* Begin *

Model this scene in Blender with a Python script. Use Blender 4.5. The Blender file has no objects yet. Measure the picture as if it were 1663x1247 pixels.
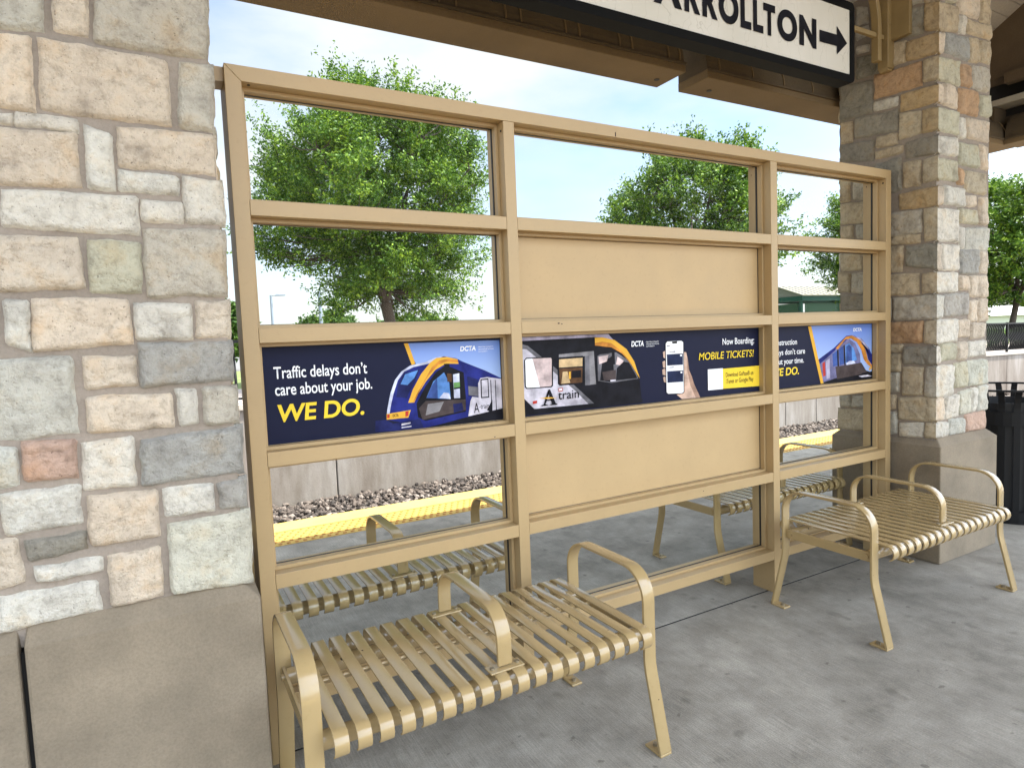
import bpy, math, random
from mathutils import Vector, Matrix, noise
R = math.radians
scene = bpy.context.scene
# ---------------------------------------------------------------- camera
cam_data = bpy.data.cameras.new('camera')
cam = bpy.data.objects.new('camera', cam_data)
scene.collection.objects.link(cam)
cam_data.sensor_width = 36.0
cam_data.lens = 36.0 * 1024.563 / 1663.0
cam_data.clip_start = 0.05
cam_data.clip_end = 3000
yaw, pitch, roll = R(29.0526), R(-4.1322), R(-2.3071)
fwd = Vector((math.sin(yaw) * math.cos(pitch), math.cos(yaw) * math.cos(pitch), math.sin(pitch)))
r0 = Vector((math.cos(yaw), -math.sin(yaw), 0)); u0 = r0.cross(fwd)
cr = math.cos(roll) * r0 + math.sin(roll) * u0
cu = -math.sin(roll) * r0 + math.cos(roll) * u0
cam.matrix_world = Matrix(((cr.x, cu.x, -fwd.x, -0.2470), (cr.y, cu.y, -fwd.y, -2.2812), (cr.z, cu.z, -fwd.z, 1.4602), (0, 0, 0, 1)))
scene.camera = cam
# ---------------------------------------------------------------- light
SUNSIDE = 3.3
SUN_EL, SUN_AZ = 63.5, 118.0            # azimuth measured clockwise from +Y; the sun stands to the right, a little behind the camera
sd = Vector((math.sin(R(SUN_AZ)) * math.cos(R(SUN_EL)), math.cos(R(SUN_AZ)) * math.cos(R(SUN_EL)), math.sin(R(SUN_EL))))
sl = bpy.data.lights.new('sun', 'SUN'); sl.energy = 5.0; sl.angle = R(0.55); sl.color = (1.0, 0.955, 0.88)
so = bpy.data.objects.new('sun', sl); scene.collection.objects.link(so)
so.rotation_euler = sd.to_track_quat('Z', 'Y').to_euler(); so.location = (0, 0, 30)
world = bpy.data.worlds.new('World'); scene.world = world; world.use_nodes = True
wt = world.node_tree; wn = wt.nodes; wn.clear()
wout = wn.new('ShaderNodeOutputWorld'); bg = wn.new('ShaderNodeBackground'); sky = wn.new('ShaderNodeTexSky')
sky.sky_type = 'NISHITA'; sky.sun_disc = False; sky.sun_elevation = R(SUN_EL); sky.sun_rotation = R(SUN_AZ)
sky.dust_density = 1.6; sky.air_density = 1.0; sky.ozone_density = 1.0
tc = wn.new('ShaderNodeTexCoord'); mp = wn.new('ShaderNodeMapping'); mp.inputs['Scale'].default_value = (1.0, 1.0, 2.6)
nz = wn.new('ShaderNodeTexNoise'); nz.inputs['Scale'].default_value = 2.6; nz.inputs['Detail'].default_value = 7; nz.inputs['Roughness'].default_value = 0.52
rp = wn.new('ShaderNodeValToRGB'); rp.color_ramp.elements[0].position = 0.30; rp.color_ramp.elements[1].position = 0.60
mx = wn.new('ShaderNodeMix'); mx.data_type = 'RGBA'; mx.inputs['B'].default_value = (3.45, 3.6, 3.55, 1)
mul = wn.new('ShaderNodeMath'); mul.operation = 'MULTIPLY'; mul.inputs[1].default_value = 0.9
L = wt.links.new
L(tc.outputs['Generated'], mp.inputs['Vector']); L(mp.outputs['Vector'], nz.inputs['Vector']); L(nz.outputs['Fac'], rp.inputs['Fac'])
L(rp.outputs['Color'], mul.inputs[0]); L(mul.outputs[0], mx.inputs['Factor']); L(sky.outputs['Color'], mx.inputs['A']); # thin cloud is brighter on the sun's side of the sky
nrm = wn.new('ShaderNodeVectorMath'); nrm.operation = 'NORMALIZE'; L(tc.outputs['Generated'], nrm.inputs[0])
dt = wn.new('ShaderNodeVectorMath'); dt.operation = 'DOT_PRODUCT'; dt.inputs[1].default_value = Vector((0.42, -0.80, 0.75)).normalized(); L(nrm.outputs[0], dt.inputs[0])
cl = wn.new('ShaderNodeMath'); cl.operation = 'MAXIMUM'; cl.inputs[1].default_value = 0.0; L(dt.outputs['Value'], cl.inputs[0])
pw = wn.new('ShaderNodeMath'); pw.operation = 'POWER'; pw.inputs[1].default_value = 1.3; L(cl.outputs[0], pw.inputs[0])
gl = wn.new('ShaderNodeMath'); gl.operation = 'MULTIPLY_ADD'; gl.inputs[1].default_value = SUNSIDE; gl.inputs[2].default_value = 1.0; L(pw.outputs[0], gl.inputs[0])
sc_ = wn.new('ShaderNodeVectorMath'); sc_.operation = 'SCALE'; L(mx.outputs['Result'], sc_.inputs[0]); L(gl.outputs[0], sc_.inputs['Scale']); L(sc_.outputs[0], bg.inputs['Color'])
bg.inputs['Strength'].default_value = 0.112; L(bg.outputs['Background'], wout.inputs['Surface'])
scene.view_settings.view_transform = 'Standard'; scene.view_settings.look = 'None'
scene.view_settings.gamma = 1.0; scene.view_settings.exposure = 1.45
scene.view_settings.use_curve_mapping = False
scene.cycles.max_bounces = 10; scene.cycles.diffuse_bounces = 5; scene.cycles.transparent_max_bounces = 16
col = scene.collection

# ---------------------------------------------------------------- materials
def new_mat(name):
    m = bpy.data.materials.new(name); m.use_nodes = True
    nt = m.node_tree; b = nt.nodes['Principled BSDF']
    return m, nt, b
def noise_node(nt, scale, detail=5, rough=0.55, vec=None, sc=None):
    n = nt.nodes.new('ShaderNodeTexNoise'); n.inputs['Scale'].default_value = scale
    n.inputs['Detail'].default_value = detail; n.inputs['Roughness'].default_value = rough
    if vec is not None:
        if sc:
            mpp = nt.nodes.new('ShaderNodeMapping'); mpp.inputs['Scale'].default_value = sc
            nt.links.new(vec, mpp.inputs['Vector']); vec = mpp.outputs['Vector']
        nt.links.new(vec, n.inputs['Vector'])
    return n
def ramp(nt, fac, stops):
    r = nt.nodes.new('ShaderNodeValToRGB'); e = r.color_ramp.elements
    e[0].position, e[0].color = stops[0][0], (*stops[0][1], 1)
    e[1].position, e[1].color = stops[-1][0], (*stops[-1][1], 1)
    for p, c in stops[1:-1]:
        x = e.new(p); x.color = (*c, 1)
    nt.links.new(fac, r.inputs['Fac']); return r
def mixc(nt, fac, a, b, mode='MIX'):
    m = nt.nodes.new('ShaderNodeMix'); m.data_type = 'RGBA'; m.blend_type = mode
    for s, v in (('Factor', fac), ('A', a), ('B', b)):
        if isinstance(v, (int, float)): m.inputs[s].default_value = v
        elif isinstance(v, tuple): m.inputs[s].default_value = (*v, 1)
        else: nt.links.new(v, m.inputs[s])
    return m.outputs['Result']
def bump(nt, b, height, strength, dist=0.01):
    n = nt.nodes.new('ShaderNodeBump'); n.inputs['Strength'].default_value = strength; n.inputs['Distance'].default_value = dist
    nt.links.new(height, n.inputs['Height']); nt.links.new(n.outputs['Normal'], b.inputs['Normal']); return n
def pos(nt): return nt.nodes.new('ShaderNodeNewGeometry').outputs['Position']
def plain(name, c, rough=0.5, metal=0.0, var=0.08, scale=14):
    m, nt, b = new_mat(name)
    n = noise_node(nt, scale, 4, 0.6, nt.nodes.new('ShaderNodeTexCoord').outputs['Object'])
    a = tuple(max(0, v * (1 - var)) for v in c); d = tuple(min(1, v * (1 + var)) for v in c)
    nt.links.new(ramp(nt, n.outputs['Fac'], [(0.3, a), (0.7, d)]).outputs['Color'], b.inputs['Base Color'])
    b.inputs['Roughness'].default_value = rough; b.inputs['Metallic'].default_value = metal
    return m
def paint(name, c, rough=0.38, chips=0.0):
    m, nt, b = new_mat(name); p = pos(nt)
    n = noise_node(nt, 5, 5, 0.6, p); n2 = noise_node(nt, 60, 3, 0.6, p)
    base = ramp(nt, n.outputs['Fac'], [(0.3, tuple(v * 0.955 for v in c)), (0.7, tuple(v * 1.035 for v in c))]).outputs['Color']
    sp = ramp(nt, n2.outputs['Fac'], [(0.30, (0.72, 0.68, 0.6)), (0.42, (1, 1, 1))]).outputs['Color']
    o = mixc(nt, 0.18, base, sp, 'MULTIPLY')
    if chips:
        n3 = noise_node(nt, 21, 3, 0.5, p)
        ch = ramp(nt, n3.outputs['Fac'], [(0.745, (0, 0, 0)), (0.752, (1, 1, 1))]).outputs['Color']
        o = mixc(nt, ch, o, (0.05, 0.035, 0.025))
    nt.links.new(o, b.inputs['Base Color'])
    rr = ramp(nt, n.outputs['Fac'], [(0.3, (rough - 0.01,) * 3), (0.7, (rough + 0.03,) * 3)])
    nt.links.new(rr.outputs['Color'], b.inputs['Roughness'])
    bump(nt, b, n2.outputs['Fac'], 0.03, 0.001)
    return m
TAN = (0.405, 0.28, 0.136)
M = {}
M['paint'] = paint('tan_frame_paint', TAN, 0.42)
M['panel'] = paint('tan_panel_paint', (0.452, 0.312, 0.153), 0.5)
M['bench'] = paint('tan_bench_enamel', (0.375, 0.268, 0.125), 0.2, 1)
M['bench'].node_tree.nodes['Principled BSDF'].inputs['Coat Weight'].default_value = 0.5
M['bench'].node_tree.nodes['Principled BSDF'].inputs['Coat Roughness'].default_value = 0.12
M['gasket'] = plain('black_rubber', (0.012, 0.011, 0.01), 0.6)
M['bolt'] = plain('dull_steel', (0.30, 0.25, 0.17), 0.45, 0.6)
def glass():
    m, nt, b = new_mat('window_glass'); nt.nodes.remove(b)
    out = nt.nodes['Material Output']
    t = nt.nodes.new('ShaderNodeBsdfTransparent'); t.inputs['Color'].default_value = (0.985, 0.995, 0.99, 1)
    g = nt.nodes.new('ShaderNodeBsdfGlossy'); g.inputs['Roughness'].default_value = 0.01
    f = nt.nodes.new('ShaderNodeFresnel'); f.inputs['IOR'].default_value = 1.45
    s = nt.nodes.new('ShaderNodeMixShader')
    g2 = nt.nodes.new('ShaderNodeNewGeometry'); fr = nt.nodes.new('ShaderNodeMath'); fr.operation = 'SUBTRACT'; fr.inputs[0].default_value = 1.0
    nt.links.new(g2.outputs['Backfacing'], fr.inputs[1])
    fm = nt.nodes.new('ShaderNodeMath'); fm.operation = 'MULTIPLY'; fr.inputs[0].default_value = 1.0; nt.links.new(fr.outputs[0], fm.inputs[0]); nt.links.new(f.outputs['Fac'], fm.inputs[1])
    fk = nt.nodes.new('ShaderNodeMath'); fk.operation = 'MULTIPLY'; fk.inputs[1].default_value = 0.07; nt.links.new(fm.outputs[0], fk.inputs[0]); nt.links.new(fk.outputs[0], s.inputs['Fac']); nt.links.new(t.outputs['BSDF'], s.inputs[1]); nt.links.new(g.outputs['BSDF'], s.inputs[2])
    nt.links.new(s.outputs['Shader'], out.inputs['Surface']); return m
M['glass'] = glass()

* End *

■ AIM
Your task is to pick out every line with the string "scene" and copy it.

■ EXERCISE RESPONSE
Model this scene in Blender with a Python script. Use Blender 4.5. The Blender file has no objects yet. Measure the picture as if it were 1663x1247 pixels.
scene = bpy.context.scene
scene.collection.objects.link(cam)
scene.camera = cam
so = bpy.data.objects.new('sun', sl); scene.collection.objects.link(so)
world = bpy.data.worlds.new('World'); scene.world = world; world.use_nodes = True
scene.view_settings.view_transform = 'Standard'; scene.view_settings.look = 'None'
scene.view_settings.gamma = 1.0; scene.view_settings.exposure = 1.45
scene.view_settings.use_curve_mapping = False
scene.cycles.max_bounces = 10; scene.cycles.diffuse_bounces = 5; scene.cycles.transparent_max_bounces = 16
col = scene.collection